No Bradesco, nos últimos três anos, a digitalização dos meios de pagamento também cresceu impulsionada pelo Pix, representando metade das transações efetuadas no banco. Perderam espaço operações com saque e TED, este último com redução em torno de 40%, embora mantenha importância em termos de volume financeiro transacionado. “A digitalização dobrou de tamanho nos últimos três anos e meio. Quase todos os meios de pagamento cresceram”, afirma Antônio Daissuke, diretor de produtos de gestão de caixa do Bradesco.
Tal expansão foi resultado do ingresso de novos usuários no sistema. “A pizza aumentou do ponto de vista de transações. Os meios de pagamento cresceram. Dobramos nosso faturamento em cartão de crédito desde 2018 e no débito houve aumento de cerca de 80%. Isso em todas as camadas”, afirma André Marques, diretor de cartões do Bradesco.
O Pix, que serve de exemplo para outros países, cresceu mais rápido - e tem tirado cerca de 5% do cartão de débito, diz Marques. Com o crédito é diferente. No primeiro semestre de 2024, os pagamentos de cartão de crédito no Brasil atingiram R$ 1,3 trilhão, 11% superior ao do mesmo período de 2023. “Mais de 50% do consumo das famílias é feito com cartão”, afirma o diretor de cartões do Bradesco.
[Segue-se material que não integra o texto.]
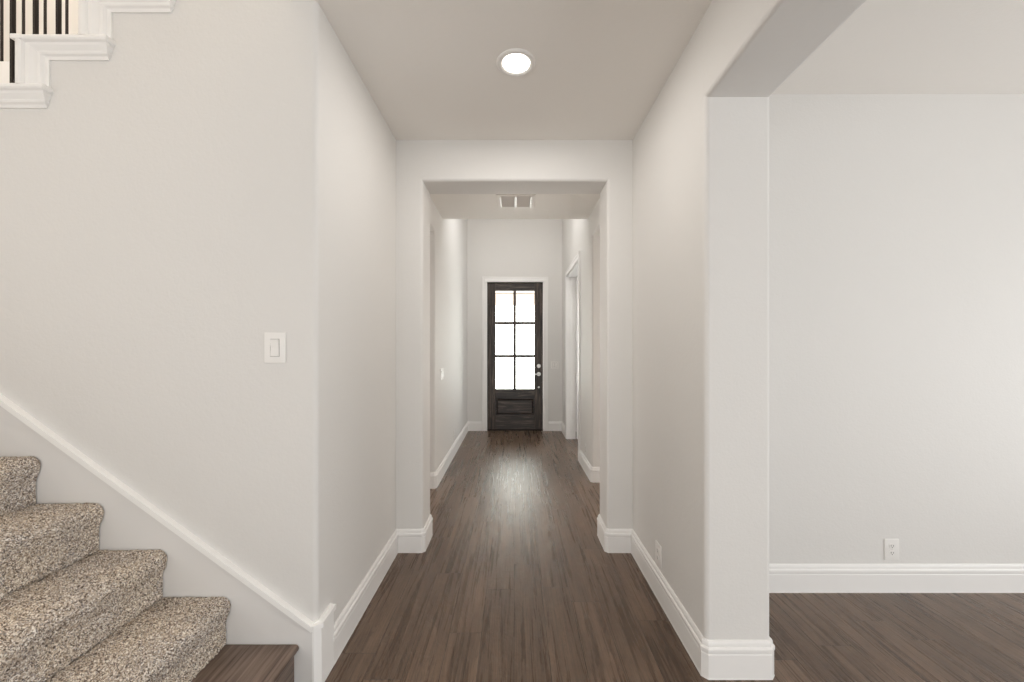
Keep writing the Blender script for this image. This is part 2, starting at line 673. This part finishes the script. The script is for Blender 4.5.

A tendência é a de que, em futuro próximo, o cliente terá mais flexibilidade para decidir o meio mais conveniente de pagamento. “Mudamos o paradigma. Temos trabalhado para unificar os meios de pagamentos; por exemplo, transferindo saldo do cartão para conta corrente. Mesmo sem dinheiro na conta, o cliente pode pagar com Pix, usando o limite do cartão. Isso será feito de forma automática”, diz Marques.